Any truly great detective story is only partly about the twists and turns of the narrative: the characterisation are what ultimately determine the dynamic. The ever wonderful ‘Columbo’ gave the killer’s identity away within the first few frames, yet the real pleasure was seeing this dishevelled hero outwit the supercilious suspects. In ‘Suspect X’  the same applies, but there are more twists within the narrative to trick those who think they’ve seen it all before. Again much enjoyment is derived from the eccentricity of its hero, yet the story is brave enough the blur the distinctions between the two sides with the audience’s emotions subtly changing throughout. The killers and the accomplice are fleshed out enough to be sympathetic and their motives not as dark as the usual genre fare. The skill of ‘Suspect X’ is that, while the viewer is drawn into this strange empathy, a twist awaits to turn pulls the rug from underneath them.

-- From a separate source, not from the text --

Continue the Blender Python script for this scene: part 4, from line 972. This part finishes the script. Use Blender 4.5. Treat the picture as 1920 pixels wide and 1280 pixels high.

Former J-Pop star Masaharu Fukuyama is a reliably stoic Manabu Yukawa, a handsome yet unapproachable physics obsessive who distances himself from everyday minutiae.  Shinichi Tsutsumi steals his thunder in this particular story, though, as the depressed maths lecturer whose last chance of meaningful contact with the outside world is when he assists the cover-up next door. It’s difficult not to be moved by his tentative attempts at friendship even though later actions show just how obsessive he has become. ‘Suspect X’ plays with the usual hero/villain dynamic before settling into a denouement that reveals the complexity the audience was hitherto unaware of.

Although not particularly cinematic – ‘Suspect X’ is as equally at home on the small screen as the series behind it – those familiar with the characters will enjoy seeing them tackle their first big screen outing. Those of us who have not seen the television series will also find much to savour as ‘Galileo’ – our oddball hero – could quite easily join the vast pantheon of much-loved detectives with similar quirks. It therefore offers something, albeit not as substantial as it might have been, for nearly everyone.